Yuga Labs, Moonpay Face Lawsuit Over Celebrity NFT Promotion
Yuga Labs, the creators of Bored Ape Yacht Club (BAYC) and crypto fintech Moonpay are facing a class action lawsuit for allegedly using celebrities to deceptively promote and sell non-fungible tokens (NFTs).
Over 40 people and companies are named as defendants in the lawsuit, including Paris Hilton, Snoop Dog, Jimmy Fallon, Justin Bieber, Madonna, Serena Williams, Post Malone and Diplo. The class-action lawsuit was filed on December 8 by John T. Jasnoch of Scott+Scott Attorneys at Law LLP in the Central District of California and alleges that the crypto companies used their Hollywood networks to market the digital assets without complying with disclosure requirements.
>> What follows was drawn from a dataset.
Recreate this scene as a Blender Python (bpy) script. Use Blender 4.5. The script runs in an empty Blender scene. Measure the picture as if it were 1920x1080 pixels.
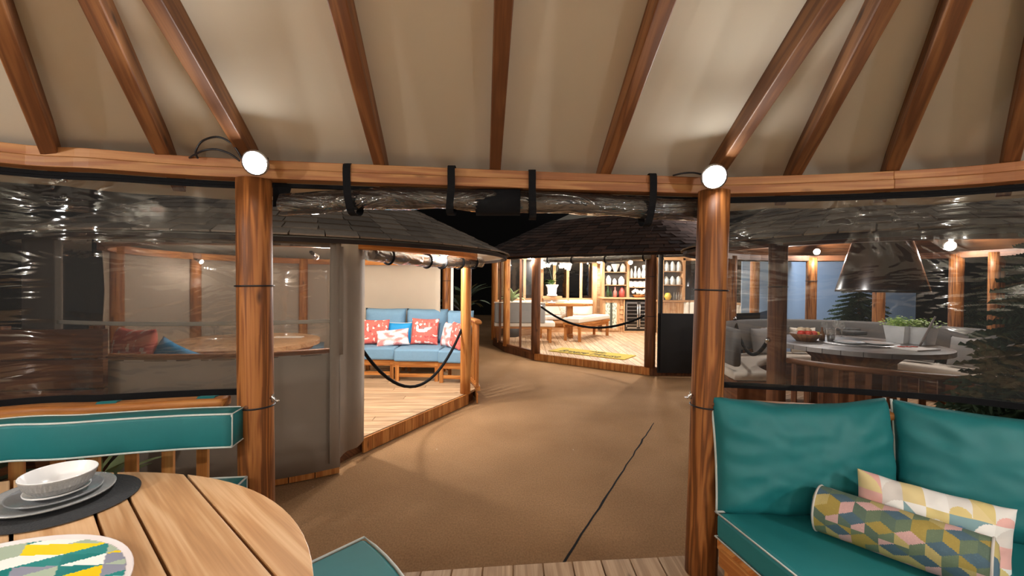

The document says:
“This case demonstrates these concerns as it involves an elaborate scheme between a blockchain startup company, Yuga Labs, Inc. (‘Yuga’), a highly connected Hollywood talent agent (defendant Guy Oseary), and a front operation (MoonPay), all of which colluded for the purpose of marketing and selling a variety of digital assets.”
According to the lawsuit, executives at Yuga Labs and Oseary created a plan to leverage a large network of A-list musicians, athletes and celebrity clients, aiming to give investors the perception of “joining the club” through Yuga’s flagship NFT collection.
“The exclusivity of BAYC membership was based solely on the inclusion and endorsement of highly influential celebrities. However, this purported interest in, and endorsement of, the BAYC NFTs by high-profile tastemakers was entirely manufactured by Oseary at the behest of the executive defendants,” claims the lawsuit.
Related: Yuga Labs Acquires Beeple’s 10KTF Game, Hints at Metaverse Integration
The two plaintiffs in the case, Adonis Real and Adam Titcher, purchased Yuga Lab’s NFT collections between April 2021 and the present day. The class action also refers to a previous statement by the United States Securities and Exchange Commission (SEC) regarding celebrity endorsements, claiming that “those endorsements may be illegal if they do not disclose the nature, source, and amount of compensation paid, directly or indirectly, by the company in exchange for the endorsement.”
A spokesperson for Yuga Labs told Cointelegraph that “the claims are opportunistic and parasitic. We strongly believe they are without merit and look forward to proving it.”
As reported by Cointelegraph, the class action was first proposed in July, when law firm Scott+Scott claimed Yuga Labs used celebrity endorsements to “inflate the price” of the BAYC NFTs and APE (APE) token, in an attempt to identify harmed investors.
Yuga Labs is also part of a broader investigation into the NFT market by US regulators. Reports indicate that the SEC is investigating Yuga Labs over whether certain NFTs are “more akin to stocks” and whether their sales violate federal laws.
Moonpay did not immediately respond to Cointelegraph’s requests for comment.